After a contentious debate on July 20 in which Commissioner of Finance Michele Madigan expressed frustration that the process had taken eight years in total and three since the city signed an initial agreement, Commissioner of Public Works Anthony “Skip” Scirocco said the entire city council was in violation of the city charter over the vote.
Nonetheless, the council voted 4 to 1 to approve amendments to the agreement.
Scirocco warned he would come to the next city council meeting with a presentation to show why the vote was improper. Calls to Scirocco’s office for clarification went unanswered.
SiFi still needs to agree to the approved changes to the agreement, but Madigan said in an interview today: "I believe they are willing to agree to it.”
If SiFi also approves the changes, they will begin work soon, looking, with the city, to find a suitable location for the test. It will run along both sides of two separate roadways for a total of 10,000 feet of cable.

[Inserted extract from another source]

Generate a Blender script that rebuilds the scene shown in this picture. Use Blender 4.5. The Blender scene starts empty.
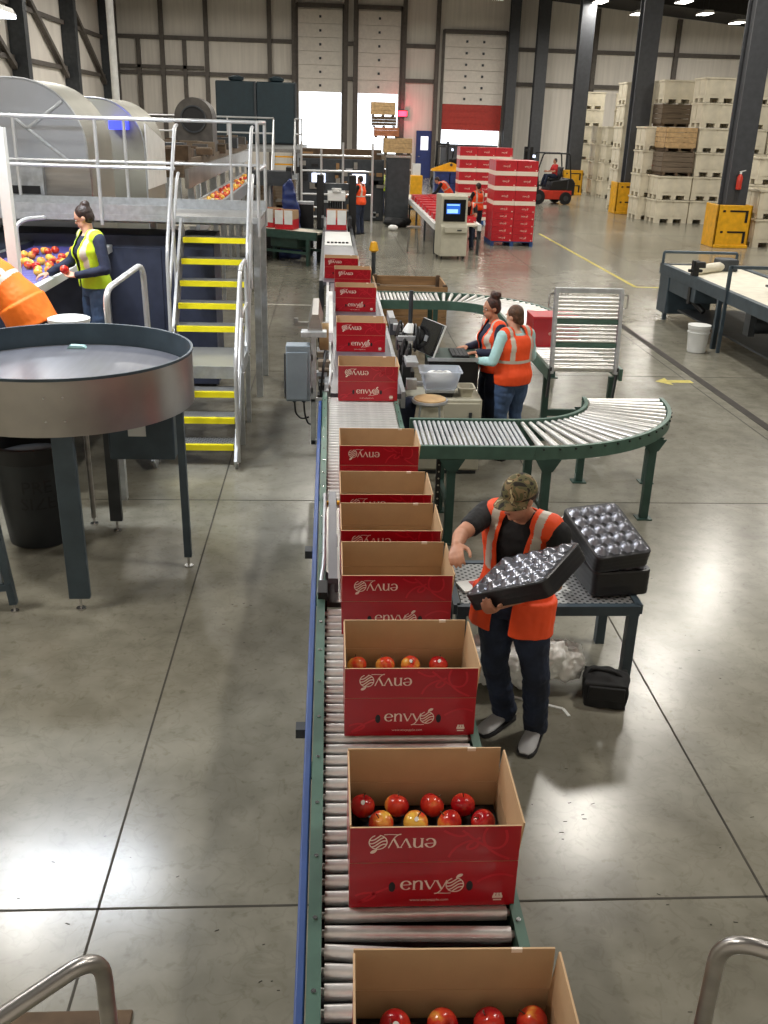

SiFi will pay for all of the construction and implementation. To lay the cable, they will dig microtrenches, narrow, shallow trenches along the edge of roadways or sidewalks. They place the cable in a conduit inside the trench and fill it with special resins to hold it all in place. The contract says they will work with the city in placement of junction boxes on city telephone poles or similar locations. From those main lines of cable, they can bring fiber to homes and businesses.

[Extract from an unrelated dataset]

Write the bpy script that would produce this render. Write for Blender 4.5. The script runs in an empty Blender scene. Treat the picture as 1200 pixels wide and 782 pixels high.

The system, called FOCUS, will be in place by mid-November according to the documents on the city’s website and the test will run through the end of April in order to see if the system survives a Saratoga winter.
SiFi is also footing at least part of the bill for a point-of-contact in the Department of Public Works. The company will pay $10,000 per month to the city to defray costs of having that person.
If the test is a failure at meeting the “standard measures” of the project, SiFi will remove equipment and repair roads and sidewalks.
Scirocco has said in past meetings that his engineers needed to look more closely at the contract and the process. He has expressed skepticism about the system’s functionality in the deep cold of January and February.
Madigan admitted that maybe the system would not work, but it was time to try.
If the test proves OK, the company will build it out.
The company will provide the high-speed fiber optic cable to homes and businesses throughout the city, said SiFi's president, Scott Bradshaw, in a city council meeting last April. They build the cable network, but they are not the internet service provider, the company that allows computers and phones to use the internet. Bradshaw said residences in other cities have gotten internet service for about $60 per month and businesses for about $100 per month.
”At the end of the day, this community has one internet provider that is wildly inconsistent and wildly expensive and we need an alternative,” Commissioner of Public Safety, Robin Dalton said before she voted to approve. “At the end of the day, we need another option for internet.”